In alkaline water electrolysis (AWE), the oxygen evolution reaction (OER) is a key limiting electrochemical reaction because of its complex reaction pathway through a four-electron transfer process, and high overpotential. This results in sluggish kinetics and increased energy consumption, due to hindering efficiency and scalability of hydrogen production, thus posing stringent catalyst requirements. One approach to overcome this is through rational catalyst design of such as perovskite oxides and the exsolved nanoparticle systems. Perovskite oxides (ABO₃) have emerged as highly versatile materials in this context, offering tuneable structures, compositional flexibility, and mixed ionic–electronic conductivity. These properties allow for the optimisation of catalytic performance, particularly for the OER and hydrogen evolution reaction, positioning perovskites as promising, scalable catalysts for efficient AWE systems. Exsolution refers to the thermally driven formation of catalytically active metal nanoparticles, which emerge from the perovskite lattice and become anchored to the surface under reducing conditions, thereby enhancing catalytic performance through increased surface reactivity and stability.

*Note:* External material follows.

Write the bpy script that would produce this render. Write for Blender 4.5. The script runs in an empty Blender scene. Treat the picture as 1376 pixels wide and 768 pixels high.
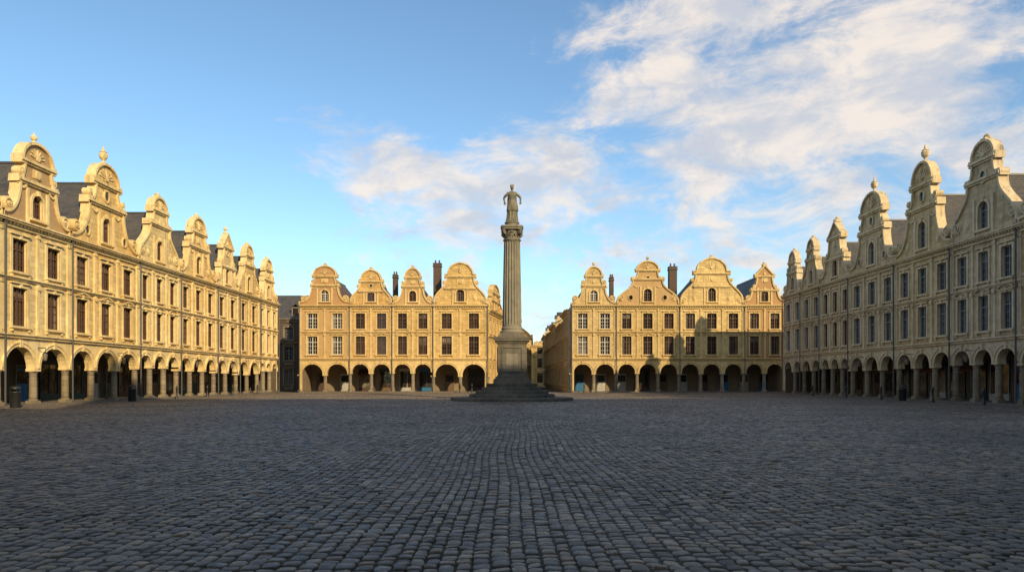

This study examines the perovskite oxide Sr₀.₉₅Ti₀.₃Fe₀.₆Cu₀.₁O₃ (STFCu), a composition deliberately engineered to incorporate earth-abundant, non-precious elements while aiming to achieve a synergistic balance between structural robustness and enhanced electrocatalytic performance. The low cost, abundance, and compatibility of copper make it suitable as both a lattice dopant and electrode component.

The present work focuses on optimising the sol-gel synthesis of STFCu perovskite by controlling calcination time and temperature to achieve a pure phase perovskite. Phase purity and crystal structure are assessed using X-ray diffraction (XRD), with the overarching goal of comprehensively evaluating their structural, catalytic, engineering, and economic viability. A central objective involves the investigation of nanoparticle exsolution behaviour, examined using scanning electron microscopy (SEM). To assess the functional implications of this phenomenon, electrochemical characterisation (including cyclic voltammetry, linear sweep voltammetry, and Tafel slope) were conducted, revealing that surface–exsolved nanoparticles play a pivotal role in promoting reaction kinetics and electron transfer during the OER. The findings contribute to a more nuanced understanding of structure–activity relationships in copper–doped perovskites, and offer a foundation for the rational design of advanced OER electrocatalysts that combine high activity, long-term durability, and economic feasibility.